Written instruction >>
Using the listing below, extract each line that has the word "scene" in it.

Given data >>
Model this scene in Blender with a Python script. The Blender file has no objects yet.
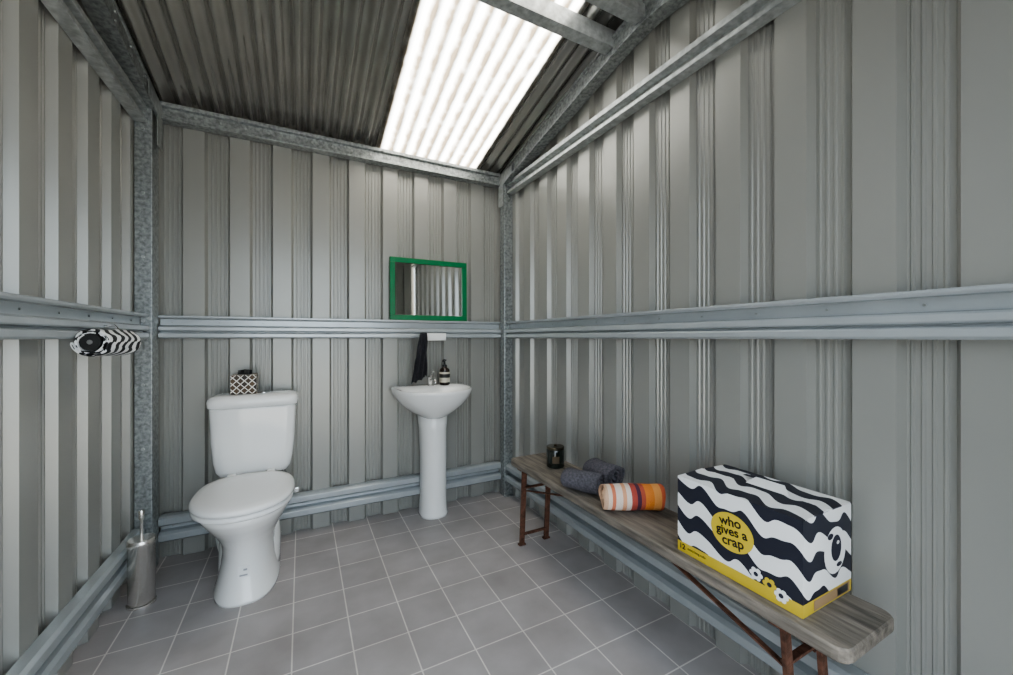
import bpy, bmesh, math, random
from mathutils import Vector, Matrix
random.seed(3)
scene = bpy.context.scene
COL = scene.collection
try:
    scene.view_settings.look = 'AgX - Medium High Contrast'
except Exception:
    pass

# ------------------------------------------------------------------ constants
XL, XR, YB, YF = -0.715, 1.37, 2.635, -0.12
RIDGE = 1.20; EAVE = 2.36; SL = 0.225
def roofz(y):
    if y >= RIDGE: return EAVE + SL*(YB-y)
    return EAVE + SL*(YB-RIDGE) - SL*(RIDGE-y)

# ------------------------------------------------------------------ materials
def mat(name):
    m = bpy.data.materials.new(name); m.use_nodes = True
    nt = m.node_tree; b = nt.nodes['Principled BSDF']
    return m, nt, b
def simple(name, col, rough=0.5, metal=0.0, noise=0.0, nscale=20, bump=0.0, bscale=60, coat=0.0, stretch=None, trans=0):
    m, nt, b = mat(name)
    b.inputs['Base Color'].default_value = (*col, 1)
    b.inputs['Roughness'].default_value = rough
    b.inputs['Metallic'].default_value = metal
    if coat: b.inputs['Coat Weight'].default_value = coat
    if trans: b.inputs['Transmission Weight'].default_value = trans
    tc = nt.nodes.new('ShaderNodeTexCoord')
    src = tc.outputs['Object']
    if stretch:
        mp = nt.nodes.new('ShaderNodeMapping'); mp.inputs['Scale'].default_value = stretch
        nt.links.new(src, mp.inputs[0]); src = mp.outputs[0]
    if noise:
        n = nt.nodes.new('ShaderNodeTexNoise'); n.inputs['Scale'].default_value = nscale
        n.inputs['Detail'].default_value = 6
        nt.links.new(src, n.inputs['Vector'])
        r = nt.nodes.new('ShaderNodeValToRGB')
        r.color_ramp.elements[0].position = .3; r.color_ramp.elements[1].position = .7
        r.color_ramp.elements[0].color = (*[c*(1-noise) for c in col], 1)
        r.color_ramp.elements[1].color = (*[min(1, c*(1+noise)) for c in col], 1)
        nt.links.new(n.outputs[0], r.inputs[0]); nt.links.new(r.outputs[0], b.inputs['Base Color'])
    if bump:
        n2 = nt.nodes.new('ShaderNodeTexNoise'); n2.inputs['Scale'].default_value = bscale
        n2.inputs['Detail'].default_value = 4
        nt.links.new(src, n2.inputs['Vector'])
        bp = nt.nodes.new('ShaderNodeBump'); bp.inputs['Strength'].default_value = bump
        bp.inputs['Distance'].default_value = 0.01
        nt.links.new(n2.outputs[0], bp.inputs['Height']); nt.links.new(bp.outputs[0], b.inputs['Normal'])
    return m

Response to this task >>
Model this scene in Blender with a Python script. The Blender file has no objects yet.
scene = bpy.context.scene
COL = scene.collection
    scene.view_settings.look = 'AgX - Medium High Contrast'